** Required task **
Starting at the line with "Keep writing the" in it, reproduce each line below through the last one, exactly, and include nothing else.

** Working data **
++++++++++

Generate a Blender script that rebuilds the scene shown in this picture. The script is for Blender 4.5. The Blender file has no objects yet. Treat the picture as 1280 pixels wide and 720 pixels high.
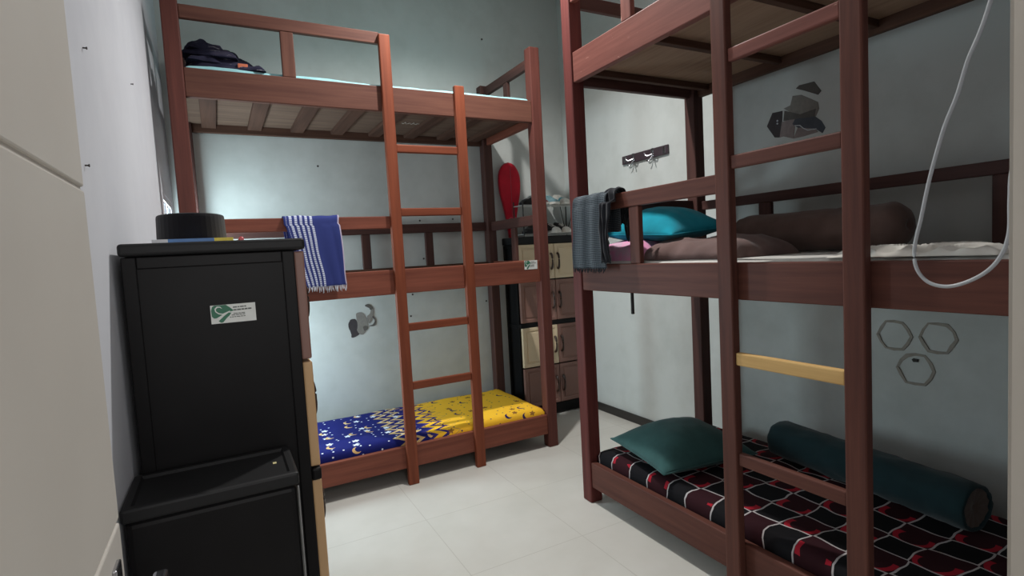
import bpy, bmesh, math, random
from mathutils import Vector, Matrix, noise
random.seed(7)
C = bpy.context.scene
COL = C.collection
PI = math.pi

# ------------------------------------------------------------------ helpers
def lin(r, g, b):
    f = lambda c: (c/255/12.92) if c/255 <= .04045 else ((c/255+.055)/1.055)**2.4
    return (f(r), f(g), f(b), 1)

class NT:
    """small node-tree builder"""
    def __init__(s, name):
        s.m = bpy.data.materials.new(name); s.m.use_nodes = True
        s.t = s.m.node_tree; s.n = s.t.nodes; s.l = s.t.links
        s.b = s.n['Principled BSDF']
    def node(s, typ, **kw):
        x = s.n.new(typ)
        for k, v in kw.items(): setattr(x, k, v)
        return x
    def link(s, a, b): s.l.new(a, b)
    def put(s, sock, v):
        if hasattr(v, 'is_linked') or hasattr(v, 'links'): s.l.new(v, sock)
        else: sock.default_value = v
    def math(s, op, a, b=0.0, c=None):
        x = s.node('ShaderNodeMath', operation=op)
        s.put(x.inputs[0], a); s.put(x.inputs[1], b)
        if c is not None: s.put(x.inputs[2], c)
        return x.outputs[0]
    def vmath(s, op, a, b=(0, 0, 0)):
        x = s.node('ShaderNodeVectorMath', operation=op)
        s.put(x.inputs[0], a); s.put(x.inputs[1], b)
        return x.outputs['Value'] if op in ('LENGTH', 'DOT_PRODUCT', 'DISTANCE') else x.outputs[0]
    def mix(s, f, a, b):
        x = s.node('ShaderNodeMix', data_type='RGBA')
        s.put(x.inputs[0], f); s.put(x.inputs[6], a); s.put(x.inputs[7], b)
        return x.outputs[2]
    def noise(s, vec, scale, detail=3, rough=.5):
        x = s.node('ShaderNodeTexNoise'); s.put(x.inputs['Vector'], vec)
        x.inputs['Scale'].default_value = scale; x.inputs['Detail'].default_value = detail
        x.inputs['Roughness'].default_value = rough
        return x.outputs['Fac']
    def ramp(s, f, stops):
        x = s.node('ShaderNodeValToRGB'); s.put(x.inputs[0], f)
        e = x.color_ramp.elements
        while len(e) < len(stops): e.new(.5)
        for i, (p, c) in enumerate(stops):
            e[i].position = p; e[i].color = c if len(c) == 4 else (*c, 1)
        return x.outputs[0]
    def obj(s): return s.node('ShaderNodeTexCoord').outputs['Object']
    def attr(s, name): return s.node('ShaderNodeAttribute', attribute_name=name).outputs['Vector']
    def sep(s, v):
        x = s.node('ShaderNodeSeparateXYZ'); s.put(x.inputs[0], v); return x.outputs
    def comb(s, a, b, c=0.0):
        x = s.node('ShaderNodeCombineXYZ')
        for i, v in enumerate((a, b, c)): s.put(x.inputs[i], v)
        return x.outputs[0]
    def scale(s, v, sc):
        return s.vmath('MULTIPLY', v, sc)
    def bump(s, h, strength=.2, dist=.002):
        x = s.node('ShaderNodeBump'); s.put(x.inputs['Height'], h)
        x.inputs['Strength'].default_value = strength; x.inputs['Distance'].default_value = dist
        s.l.new(x.outputs[0], s.b.inputs['Normal'])
    def col(s, v): s.put(s.b.inputs['Base Color'], v)
    def done(s, rough=.5, spec=.5, metal=0.0):
        s.b.inputs['Roughness'].default_value = rough
        s.b.inputs['Specular IOR Level'].default_value = spec
        s.b.inputs['Metallic'].default_value = metal
        return s.m

def plain(name, c, rough=.5, spec=.5, metal=0.0, var=.12, scale=40):
    t = NT(name); f = t.noise(t.obj(), scale)
    d = tuple(x*(1-var) for x in c[:3])+(1,); h = tuple(min(1, x*(1+var)) for x in c[:3])+(1,)
    t.col(t.ramp(f, [(.3, d), (.7, h)]))
    return t.done(rough, spec, metal)

def wood(name, c1, c2, rough=.42, wear=None):
    t = NT(name); g = t.attr('grain')
    v = t.scale(g, (2.2, 46, 46))
    f = t.noise(v, 1.0, 5, .6)
    f2 = t.noise(t.scale(g, (1.2, 7, 7)), 1.0, 3)
    k = t.math('ADD', t.math('MULTIPLY', f, .65), t.math('MULTIPLY', f2, .35))
    c = t.ramp(k, [(.32, c2), (.66, c1)])
    if wear:
        w = t.noise(t.scale(g, (9, 30, 30)), 1.0, 4, .7)
        c = t.mix(t.ramp(w, [(.66, (0, 0, 0)), (.72, (1, 1, 1))]), c, wear)
    t.col(c); t.bump(f, .12, .001)
    return t.done(rough+.1, .16)

def fabric(name, c, rough=.9, weave=420, var=.15):
    t = NT(name); o = t.obj()
    f = t.noise(o, 14, 3); fine = t.noise(o, weave, 2)
    d = tuple(x*(1-var) for x in c[:3])+(1,); h = tuple(min(1, x*(1+var)) for x in c[:3])+(1,)
    base = t.ramp(f, [(.3, d), (.7, h)])
    t.col(t.mix(t.math('MULTIPLY', fine, .25), base, d)); t.bump(fine, .3, .001)
    m = t.done(rough, .15); t.b.inputs['Sheen Weight'].default_value = .15
    return m

def link(o, parent=None):
    COL.objects.link(o)
    if parent is not None: o.parent = parent
    return o
def obj(name, bm, mat, parent=None, loc=None, rot=None, smooth=False, grain=None):
    me = bpy.data.meshes.new(name)
    bm.normal_update()
    bm.to_mesh(me); bm.free()
    if smooth:
        for p in me.polygons: p.use_smooth = True
    if grain is not None:
        a = me.attributes.new('grain', 'FLOAT_VECTOR', 'POINT')
        off = (random.uniform(0, 50), random.uniform(0, 9), random.uniform(0, 9))
        for i, v in enumerate(me.vertices):
            c = [v.co[k] for k in grain]
            a.data[i].vector = (c[0]+off[0], c[1]+off[1], c[2]+off[2])
    for m in (mat if isinstance(mat, (list, tuple)) else [mat]): me.materials.append(m)
    o = bpy.data.objects.new(name, me); link(o, parent)
    if loc: o.location = loc
    if rot: o.rotation_euler = rot
    return o
def tag(o, label, cat, group=None):
    o['label'] = label; o['category'] = cat
    if group: o['group'] = group
    return o
def thing(name, label, cat, loc=(0, 0, 0), rotz=0, group=None):
    o = bpy.data.objects.new(name, None); link(o)
    o.empty_display_size = .05
    o.location = loc; o.rotation_euler = (0, 0, rotz)
    return tag(o, label, cat, group)
def struct(o): o['kind'] = 'structure'; return o

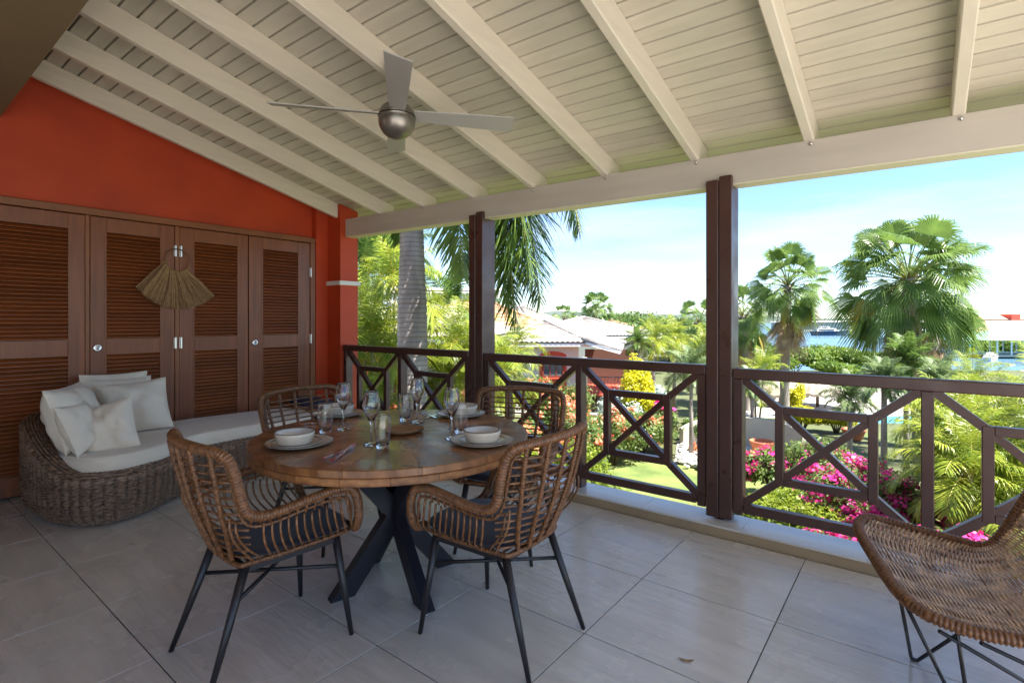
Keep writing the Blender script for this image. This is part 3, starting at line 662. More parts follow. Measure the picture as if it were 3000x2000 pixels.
# horizontal weavers lying over the ribs: real strands, all joined
b = MB()
for q in range(44):
    for side in (0,):
        P = []
        for i in range(0, NOL):
            h = rimh(OL[i]); L_ = 0.02 + (h - 0.03) * q / 43.0
            zz = L_; ofs = -0.022 - 0.053 * (1 - min(1, zz / 0.09)) ** 1.3 + 0.022 * min(1, zz / 0.17) + 0.001
            ofs += 0.018 * RIB(i) + 0.0022 * math.cos(math.pi * (i // 4) + math.pi * q)
            p = OL[i] + NRM[i] * ofs; P.append((p.x, p.y, zz))
        b.tube(P, 0.0036, 4, True)
obj('weavers', b, M_wicker, db, True, kind='stuff')
b = MB()
for ring, (ofs, dz) in enumerate(((-0.006, 0.002), (-0.022, 0.010), (-0.040, 0.014), (-0.058, 0.014), (-0.075, 0.008), (-0.09, -0.006), (-0.1, -0.026), (-0.108, -0.05), (-0.11, -0.08))):
    P = []
    for i in range(NOL):
        p = OL[i] + NRM[i] * (ofs + 0.002 * math.cos(math.pi * i + ring)); P.append((p.x, p.y, rimh(OL[i]) + dz + 0.003 * math.cos(2.1 * i + 3 * ring)))
    b.tube(P, 0.0075, 5, True)
obj('rim_coils', b, M_wicker, db, True, kind='stuff')
deck = MB(); vs = []
for i in range(NOL): p = OL[i] + NRM[i] * -0.11; vs.append((p.x, p.y, 0.27))
deck.add(vs, [tuple(range(NOL))]); obj('deck', deck, M_wicker, db)
# mattress
mo = [(-5.19, 1.05), (-5.10, .90), (-4.88, .85), (-4.56, .87), (-4.34, .925), (-4.215, 1.03), (-4.19, 1.17), (-4.26, 1.36), (-4.39, 1.54), (-4.475, 1.76), (-4.505, 2.1), (-4.53, 2.5), (-4.60, 2.74), (-4.78, 2.84), (-5.0, 2.86), (-5.18, 2.78), (-5.24, 2.55), (-5.25, 2.1), (-5.22, 1.6)]
MO = resample([Vector(p) for p in catmull([(x, y, 0) for x, y in mo], 8, True)], 0.03, True); NM = len(MO)
mc = thing('mattress', 'thick cream mattress lying on the wicker daybed', 'mattress', (-4.8, 1.7, 0.33))
from mathutils import noise as mnoise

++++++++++

** Final result **
Keep writing the Blender script for this image. This is part 3, starting at line 662. More parts follow. Measure the picture as if it were 3000x2000 pixels.
# horizontal weavers lying over the ribs: real strands, all joined
b = MB()
for q in range(44):
    for side in (0,):
        P = []
        for i in range(0, NOL):
            h = rimh(OL[i]); L_ = 0.02 + (h - 0.03) * q / 43.0
            zz = L_; ofs = -0.022 - 0.053 * (1 - min(1, zz / 0.09)) ** 1.3 + 0.022 * min(1, zz / 0.17) + 0.001
            ofs += 0.018 * RIB(i) + 0.0022 * math.cos(math.pi * (i // 4) + math.pi * q)
            p = OL[i] + NRM[i] * ofs; P.append((p.x, p.y, zz))
        b.tube(P, 0.0036, 4, True)
obj('weavers', b, M_wicker, db, True, kind='stuff')
b = MB()
for ring, (ofs, dz) in enumerate(((-0.006, 0.002), (-0.022, 0.010), (-0.040, 0.014), (-0.058, 0.014), (-0.075, 0.008), (-0.09, -0.006), (-0.1, -0.026), (-0.108, -0.05), (-0.11, -0.08))):
    P = []
    for i in range(NOL):
        p = OL[i] + NRM[i] * (ofs + 0.002 * math.cos(math.pi * i + ring)); P.append((p.x, p.y, rimh(OL[i]) + dz + 0.003 * math.cos(2.1 * i + 3 * ring)))
    b.tube(P, 0.0075, 5, True)
obj('rim_coils', b, M_wicker, db, True, kind='stuff')
deck = MB(); vs = []
for i in range(NOL): p = OL[i] + NRM[i] * -0.11; vs.append((p.x, p.y, 0.27))
deck.add(vs, [tuple(range(NOL))]); obj('deck', deck, M_wicker, db)
# mattress
mo = [(-5.19, 1.05), (-5.10, .90), (-4.88, .85), (-4.56, .87), (-4.34, .925), (-4.215, 1.03), (-4.19, 1.17), (-4.26, 1.36), (-4.39, 1.54), (-4.475, 1.76), (-4.505, 2.1), (-4.53, 2.5), (-4.60, 2.74), (-4.78, 2.84), (-5.0, 2.86), (-5.18, 2.78), (-5.24, 2.55), (-5.25, 2.1), (-5.22, 1.6)]
MO = resample([Vector(p) for p in catmull([(x, y, 0) for x, y in mo], 8, True)], 0.03, True); NM = len(MO)
mc = thing('mattress', 'thick cream mattress lying on the wicker daybed', 'mattress', (-4.8, 1.7, 0.33))
from mathutils import noise as mnoise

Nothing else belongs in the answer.